Targetting Bengali secular cultural groups like Udichi or Chayanat has been a old practice with Islamic fundamentalists in Bangladesh. Has Ahmed forgotten the Rairbazar massacre of the eve of Bangladesh's liberation? The people killed by the Razakars and Al-Badars were not freedom fighters with arms- they were poets, writers and intellectuals, who undermined Pakistan by their role in the emergence of the strong Bengali identity. That brand of fundamentalist politics is still in existence in Bangladesh. A recent report by a respected Bangladesh journalist detailed the fresh efforts made by such religious groups to reorganise.

I am aware of problems within the Sheikh family. Conflicting ambitions, corruption and political feudalism exist in the first family of Bangladesh, but to overlook the fact, yes fact, that the killers of Sheikh Mujib continue to plot is something no journalist can afford. Before the Kandahar hijack of the Indian Airlines Airbus, airports across eastern India had been alerted by the Bureau of Civil Aviation Security (BCAS) about a possible attempt to hijack a Bangladesh Biman plane to secure the release of Colonel Farook and his sidekick Major Bazlul Huda. I have a copy of that BCAS order which was issued at the behest of RAW. This was no plant to the press, it was an official memo released to all concerned.

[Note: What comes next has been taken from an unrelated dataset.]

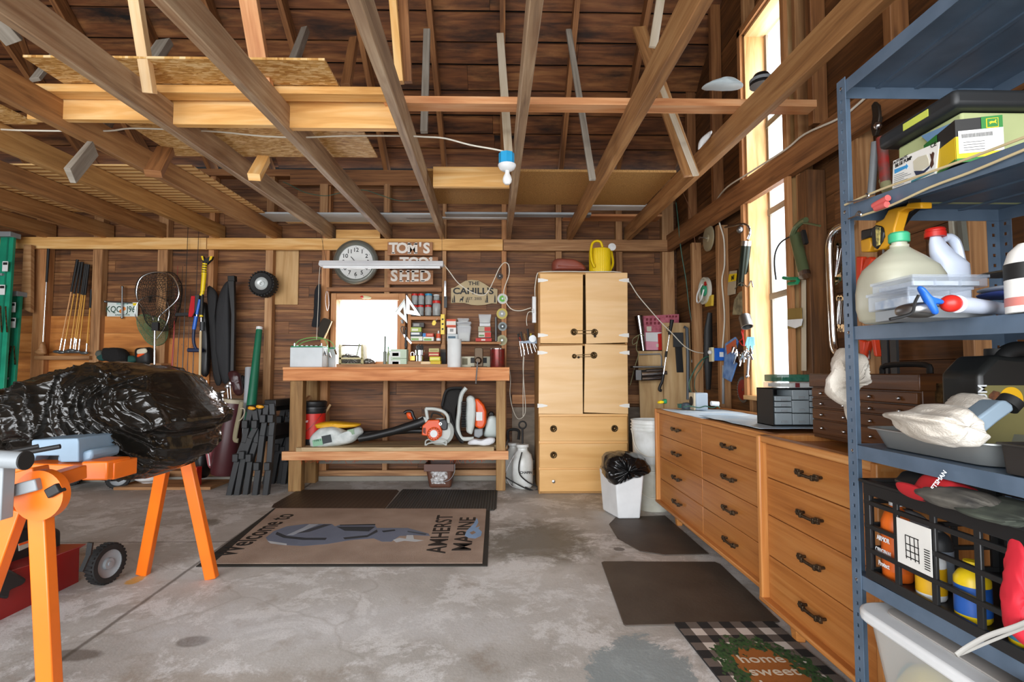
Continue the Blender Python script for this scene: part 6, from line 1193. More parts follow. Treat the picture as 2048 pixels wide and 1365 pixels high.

Intelligence agencies do plant a lot of disinformation, but Ahmed can trust me more than many of his countrymen to pick the wheat from the chaff. My tenure in Northeast India, far from "colouring my views" gave me tremendous exposure to the way these agencies function. In my book, I detail the operations of most subcontinental intelligence agencies and try to expose them. Ahmed seems to be aware of my reporting from Assam but not of my main research work. He will do well to read it.